Write the number of lines holding the word "fold", and nothing else.

• Dataset extract
● ● ● ● ●

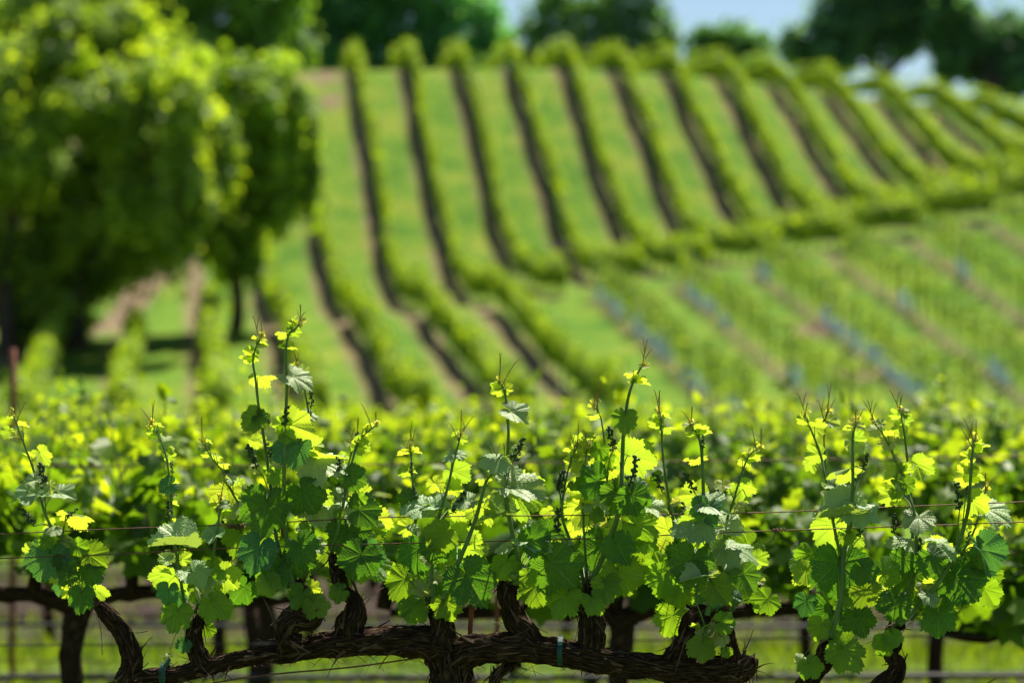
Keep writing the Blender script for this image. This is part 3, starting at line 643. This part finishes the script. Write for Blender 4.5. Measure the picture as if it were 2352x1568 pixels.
def parse_shoots(txt):
    out = []
    for ln in txt.strip().splitlines():
        h, *ps = ln.split('|'); c, dy, r = h.split()
        uv = [CU(c, *map(float, p.split())) for p in ps]
        out.append((uv, float(dy), float(r) * CR[c][2]))
    return out
VINES = {'main': parse_shoots(SHOOTS_MAIN), 'right': parse_shoots(SHOOTS_RIGHT)}
def densify(uv):
    out = []
    for (a, b), (c, d) in zip(uv[:-1], uv[1:]):
        for i in range(6): out.append((a + (c - a) * i / 6, b + (d - b) * i / 6))
    out.append(uv[-1]); return out
def front_vine(key, root, rg, fills):
    shoots = []
    for uv, dy, r in VINES[key]:
        L3 = [U(u, v, FOCUS + dy + .012 * math.sin(i * 1.3 + u)) for i, (u, v) in enumerate(uv)]
        shoots.append(dict(uv=densify(uv), dy=dy, r=r * M_PX * .85, pts=L3, extra=MB(), subs=[]))
    def nearest(u, v):
        best = None
        for s in shoots:
            for i, (a, b) in enumerate(s['uv']):
                d = math.hypot(a - u, b - v)
                if best is None or d < best[0]: best = (d, s, i)
        return best
    def attach(s, i, pos, rad, at=.3):
        i = max(0, i - 4)
        n = len(s['pts']) - 1; k = min(i // 6, n - 1); t = (i - k * 6) / 6
        a = s['pts'][k].lerp(s['pts'][k + 1], t)
        mid = a.lerp(pos, .55) + Vector((0, 0, .012))
        tube(s['extra'], [a, mid, pos], [rad * 1.25, rad, rad * .9], 6, 4)
    items = []
    for ch in LEAVES.replace('\n', '|').split('|'):
        if not ch.strip(): continue
        c, x, y, s, a, ty = ch.split()
        u, v = CU(c, float(x), float(y))
        if (u > 1805) != (key == 'right'): continue
        items.append((u, v, float(s) * CR[c][2], float(a), ty, None))
    for (c, x0, y0, x1, y1, n) in fills:                     # leaves deeper in the canopy
        for _ in range(int(n * .3)):
            u, v = CU(c, rg.uniform(x0, x1), rg.uniform(y0, y1))
            items.append((u, v, rg.uniform(55, 90), rg.uniform(-150, -30), rg.choice('dmmmyb'), rg.uniform(.06, .24)))
    for sh in shoots:                                        # small side leaves on the middle of each shoot
        k = len(sh['uv'])
        for _ in range(4):
            u, v = sh['uv'][int((k - 1) * rg.uniform(.08, .62))]
            items.append((u + rg.uniform(-34, 34), v + rg.uniform(-16, 22), rg.uniform(20, 42), rg.uniform(-170, -10), rg.choice('yymmpgn'), None))
    for sh in shoots:                                        # leaves shrink towards the tip
        k = len(sh['uv']); sd = rg.choice((-1, 1))
        if sh['pts'][-1].z < 1.15: continue
        for fr, sz0 in ((.97, 20), (.91, 26), (.84, 33)):
            u, v = sh['uv'][int((k - 1) * fr)]; sd = -sd
            if rg.random() < .8: items.append((u + sd * rg.uniform(4, 9), v - rg.uniform(2, 6), sz0 * rg.uniform(.8, 1.15), 90 - sd * rg.uniform(50, 115), rg.choice('gyn'), None))
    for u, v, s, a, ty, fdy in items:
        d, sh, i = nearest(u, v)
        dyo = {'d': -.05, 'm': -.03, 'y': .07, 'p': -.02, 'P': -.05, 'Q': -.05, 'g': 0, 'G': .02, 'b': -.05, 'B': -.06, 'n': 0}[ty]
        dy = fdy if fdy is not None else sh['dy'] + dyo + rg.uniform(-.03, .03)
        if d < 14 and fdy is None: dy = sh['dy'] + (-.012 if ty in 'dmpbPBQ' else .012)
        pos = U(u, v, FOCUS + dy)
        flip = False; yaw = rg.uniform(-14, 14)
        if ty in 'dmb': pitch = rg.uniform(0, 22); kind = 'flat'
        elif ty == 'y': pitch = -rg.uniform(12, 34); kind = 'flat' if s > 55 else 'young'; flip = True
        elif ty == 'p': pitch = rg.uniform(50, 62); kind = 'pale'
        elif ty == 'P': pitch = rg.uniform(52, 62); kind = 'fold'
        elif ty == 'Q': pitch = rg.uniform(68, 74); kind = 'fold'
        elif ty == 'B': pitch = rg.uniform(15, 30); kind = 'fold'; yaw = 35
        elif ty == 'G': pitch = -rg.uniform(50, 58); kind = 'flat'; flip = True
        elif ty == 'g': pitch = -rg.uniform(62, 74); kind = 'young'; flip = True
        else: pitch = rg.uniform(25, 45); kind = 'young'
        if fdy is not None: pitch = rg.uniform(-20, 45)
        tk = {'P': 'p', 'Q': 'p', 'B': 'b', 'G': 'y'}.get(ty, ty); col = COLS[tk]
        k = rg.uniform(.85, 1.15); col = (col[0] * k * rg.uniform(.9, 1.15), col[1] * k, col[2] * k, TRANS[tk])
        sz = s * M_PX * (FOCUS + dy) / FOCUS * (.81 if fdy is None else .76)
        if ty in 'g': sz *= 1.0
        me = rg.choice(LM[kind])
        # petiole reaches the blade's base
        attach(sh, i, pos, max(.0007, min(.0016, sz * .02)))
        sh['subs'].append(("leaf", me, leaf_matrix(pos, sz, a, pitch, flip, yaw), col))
    for ch in CLUSTERS.replace('\n', '|').split('|'):
        c, x, y, a, ln = ch.split(); u, v = CU(c, float(x), float(y))
        if (u > 1805) != (key == 'right'): continue
        d, sh, i = nearest(u, v)
        pos = U(u, v, FOCUS + sh['dy'] - .02)
        attach(sh, i - 2, pos, .0011)
        dirv = (CX * math.cos(R(float(a))) + CZ * math.sin(R(float(a))) + Vector((0, rg.uniform(-.3, .3), 0))).normalized()
        m = Matrix.Translation(pos) @ dirv.to_track_quat('Z', 'Y').to_matrix().to_4x4() @ Matrix.Scale(float(ln) * CR[c][2] * M_PX * 1.15, 4)
        sh['subs'].append(("flower_cluster", rg.choice(BEADS), m, None))
    for si, s in enumerate(shoots):
        base = s['pts'][0]; tip = s['pts'][-1]
        n = len(s['pts'])
        mb = s['extra']
        bump = lambda a, L_, r: .12 * max(0, math.cos(L_ * 2 * math.pi / .055)) ** 8
        tube(mb, s['pts'], [s['r'] * (1 - .68 * (i / (n - 1)) ** 1.3) for i in range(n)], 10, 8, bump)
        sh = mb.build("shoot", M_STEM, root, base)
        for nm, me, m, col in s['subs']:
            o = bpy.data.objects.new(nm, me); COL.objects.link(o); put(o, sh, m)
            if col: o.color = col
        if tip.z < 1.15: continue
        d = (s['pts'][-1] - s['pts'][-2]).normalized()
        o = bpy.data.objects.new("shoot_tip", rg.choice(TIPS)); COL.objects.link(o); o.color = (.27, .31, .13, 1)
        put(o, sh, Matrix.Translation(tip - d * .004) @ (d + Vector((0, 0, .6))).normalized().to_track_quat('Z', 'Y').to_matrix().to_4x4() @ Matrix.Scale(rg.uniform(.014, .020), 4))
        for k in range(rg.choice((2, 2, 3))):
            t0 = s['pts'][-1].lerp(s['pts'][-2], (0, .45, .8)[k]); ln = rg.uniform(.022, .05)
            side = rg.choice((-1, 1)) * rg.uniform(.1, .55) if k else rg.uniform(-.2, .2)
            dd = Vector((side, rg.uniform(-.2, .2), 1)).normalized()
            mb = MB(); p1 = t0 + dd * ln * .5; p2 = t0 + dd * ln + Vector((side * ln * .15, 0, 0))
            p3 = p2 + Vector((side * .35 * ln, 0, rg.uniform(-.1, .25) * ln))
            tube(mb, [t0, p1, p2, p3], [.0011, .0009, .0007, .0004], 6, 6)
            if rg.random() < .6: tube(mb, [p1, p1 + Vector((-side * .2, .02, .35)).normalized() * ln * .35, p1 + Vector((-side * .5, .0, .6)).normalized() * ln * .6], [.0008, .0006, .0004], 5, 5)
            mb.build("tendril", M_TENDRIL, sh, t0)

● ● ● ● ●

• Expected output
3